Meses depois de o acordo ser assinado, uma técnica camarária do departamento de acção social mostrou-se surpreendida com o seu teor, sustentando não existirem razões para o município e a associação de imigrantes pagarem as obras de um imóvel privado: "Não se compreende o papel desempenhado pela câmara na questão do financiamento." E chama a atenção para o facto de, não obstante a Respublika ser uma associação sem fins lucrativos, o mesmo não acontecer relativamente à Garlea, "já que esta é uma sociedade comercial por quotas, tendo por objecto a obtenção do lucro". O seu apoio por parte do município "não se parece coadunar" com o financiamento das actividades de natureza social, que faz parte das atribuições das autarquias.
Esse é também o entendimento da actual vereadora da Acção Social, a socialista Ana Sara Brito, que diz que o dinheiro da câmara é mais bem empregue a reabilitar os imóveis municipais, muitos deles também a precisar de obras. Se os privados querem recuperar os seus prédios que paguem ou que recorram aos programas de financiamento para o efeito, como o Recria, acrescenta a autarca.
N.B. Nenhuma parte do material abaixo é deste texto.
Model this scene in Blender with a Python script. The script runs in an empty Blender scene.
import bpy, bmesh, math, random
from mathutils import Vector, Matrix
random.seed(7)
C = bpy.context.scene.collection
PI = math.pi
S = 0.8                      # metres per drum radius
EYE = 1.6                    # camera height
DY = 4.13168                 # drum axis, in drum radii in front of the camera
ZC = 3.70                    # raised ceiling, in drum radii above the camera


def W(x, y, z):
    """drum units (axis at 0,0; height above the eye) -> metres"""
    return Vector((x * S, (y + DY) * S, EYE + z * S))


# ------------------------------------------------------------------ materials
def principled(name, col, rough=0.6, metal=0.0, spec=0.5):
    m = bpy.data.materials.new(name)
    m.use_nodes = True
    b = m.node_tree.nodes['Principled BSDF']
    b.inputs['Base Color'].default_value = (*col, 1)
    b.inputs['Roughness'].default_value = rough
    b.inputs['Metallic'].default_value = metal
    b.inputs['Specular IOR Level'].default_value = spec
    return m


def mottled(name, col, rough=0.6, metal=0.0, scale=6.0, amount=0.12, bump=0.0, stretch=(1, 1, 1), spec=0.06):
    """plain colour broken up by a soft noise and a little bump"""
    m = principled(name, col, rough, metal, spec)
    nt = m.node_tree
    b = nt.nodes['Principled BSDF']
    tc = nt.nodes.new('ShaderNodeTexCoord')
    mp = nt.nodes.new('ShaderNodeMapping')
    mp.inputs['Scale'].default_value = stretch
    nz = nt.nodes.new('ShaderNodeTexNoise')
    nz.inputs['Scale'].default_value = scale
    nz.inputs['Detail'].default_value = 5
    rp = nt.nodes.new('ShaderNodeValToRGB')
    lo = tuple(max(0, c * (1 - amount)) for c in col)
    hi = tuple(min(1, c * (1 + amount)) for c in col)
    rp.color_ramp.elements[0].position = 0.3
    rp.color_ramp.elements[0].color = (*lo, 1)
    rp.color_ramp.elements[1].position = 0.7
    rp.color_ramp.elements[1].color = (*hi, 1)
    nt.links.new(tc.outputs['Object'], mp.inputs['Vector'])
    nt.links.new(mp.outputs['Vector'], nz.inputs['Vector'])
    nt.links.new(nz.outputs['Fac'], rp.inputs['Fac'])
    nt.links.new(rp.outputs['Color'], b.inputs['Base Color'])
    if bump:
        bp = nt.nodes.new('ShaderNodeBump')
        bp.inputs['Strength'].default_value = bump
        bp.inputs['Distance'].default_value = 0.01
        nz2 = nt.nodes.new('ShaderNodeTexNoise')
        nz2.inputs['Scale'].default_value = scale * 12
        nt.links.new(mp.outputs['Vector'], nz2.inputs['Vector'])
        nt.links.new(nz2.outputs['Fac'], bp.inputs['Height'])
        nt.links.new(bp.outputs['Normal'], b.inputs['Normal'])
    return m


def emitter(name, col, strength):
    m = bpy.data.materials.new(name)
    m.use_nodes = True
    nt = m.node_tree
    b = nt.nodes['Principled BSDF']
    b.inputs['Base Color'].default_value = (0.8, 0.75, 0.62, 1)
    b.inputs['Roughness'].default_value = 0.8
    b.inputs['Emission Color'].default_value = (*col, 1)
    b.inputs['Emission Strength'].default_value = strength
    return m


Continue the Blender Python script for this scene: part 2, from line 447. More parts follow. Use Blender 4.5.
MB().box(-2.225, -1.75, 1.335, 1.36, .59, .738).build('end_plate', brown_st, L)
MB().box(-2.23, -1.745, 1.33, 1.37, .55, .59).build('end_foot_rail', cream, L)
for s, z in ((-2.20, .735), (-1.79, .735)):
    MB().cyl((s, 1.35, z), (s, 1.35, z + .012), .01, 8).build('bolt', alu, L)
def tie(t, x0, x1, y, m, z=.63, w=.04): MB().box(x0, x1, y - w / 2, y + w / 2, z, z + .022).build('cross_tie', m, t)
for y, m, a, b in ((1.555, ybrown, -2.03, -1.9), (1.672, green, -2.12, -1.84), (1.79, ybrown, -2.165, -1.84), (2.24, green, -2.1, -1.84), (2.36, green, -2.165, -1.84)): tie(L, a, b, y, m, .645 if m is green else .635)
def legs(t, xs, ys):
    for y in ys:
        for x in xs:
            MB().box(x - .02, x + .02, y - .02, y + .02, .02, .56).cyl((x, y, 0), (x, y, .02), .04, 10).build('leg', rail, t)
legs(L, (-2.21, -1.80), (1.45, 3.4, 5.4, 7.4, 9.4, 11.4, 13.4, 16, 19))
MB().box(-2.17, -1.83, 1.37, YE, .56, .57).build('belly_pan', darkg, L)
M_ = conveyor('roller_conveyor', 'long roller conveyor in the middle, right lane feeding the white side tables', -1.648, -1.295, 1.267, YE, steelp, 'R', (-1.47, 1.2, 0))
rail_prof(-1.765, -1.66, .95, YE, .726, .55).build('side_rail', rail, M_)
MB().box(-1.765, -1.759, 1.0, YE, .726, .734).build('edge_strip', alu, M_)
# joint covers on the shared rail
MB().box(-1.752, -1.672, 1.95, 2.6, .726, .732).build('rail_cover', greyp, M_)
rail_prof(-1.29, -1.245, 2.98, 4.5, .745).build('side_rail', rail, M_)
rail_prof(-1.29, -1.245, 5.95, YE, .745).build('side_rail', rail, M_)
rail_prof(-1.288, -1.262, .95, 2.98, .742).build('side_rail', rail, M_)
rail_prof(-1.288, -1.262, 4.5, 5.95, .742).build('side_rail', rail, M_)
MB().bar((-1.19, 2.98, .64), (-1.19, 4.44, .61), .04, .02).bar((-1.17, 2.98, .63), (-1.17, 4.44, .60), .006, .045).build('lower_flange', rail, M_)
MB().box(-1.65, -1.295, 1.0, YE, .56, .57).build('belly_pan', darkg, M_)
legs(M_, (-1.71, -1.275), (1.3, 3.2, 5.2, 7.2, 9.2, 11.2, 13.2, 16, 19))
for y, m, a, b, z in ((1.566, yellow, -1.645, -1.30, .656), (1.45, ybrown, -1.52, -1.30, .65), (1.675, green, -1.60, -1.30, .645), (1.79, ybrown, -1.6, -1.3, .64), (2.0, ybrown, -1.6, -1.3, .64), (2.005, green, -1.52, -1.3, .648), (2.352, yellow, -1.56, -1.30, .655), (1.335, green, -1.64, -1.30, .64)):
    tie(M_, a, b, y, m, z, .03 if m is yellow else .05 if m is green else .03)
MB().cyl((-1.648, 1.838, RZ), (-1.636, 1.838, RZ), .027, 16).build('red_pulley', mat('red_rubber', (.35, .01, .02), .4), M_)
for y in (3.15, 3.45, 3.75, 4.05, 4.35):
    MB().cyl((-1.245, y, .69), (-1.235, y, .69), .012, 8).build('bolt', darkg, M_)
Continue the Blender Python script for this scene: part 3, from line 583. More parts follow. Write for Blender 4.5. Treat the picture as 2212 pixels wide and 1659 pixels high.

Seja como for, o protocolo acabou por nunca sair do papel - embora até hoje também nunca tenha sido revogado. Um antigo dirigente da Respublika diz que foi a própria câmara - à qual a associação tinha pedido para lhe arranjar instalações - que já depois de assinar o protocolo entravou a sua execução: "Primeiro diziam que pagavam 80 por cento da obra, por fim já eram só 30, e nós não tínhamos forma de custear o resto." Por isso, afirma, a associação decidiu desenvolver as suas actividades noutro local, acabando por se extinguir - não sem que antes outro técnico camarário que acompanhou o assunto tivesse mencionado que ela não apresentava "sinais de credibilidade".»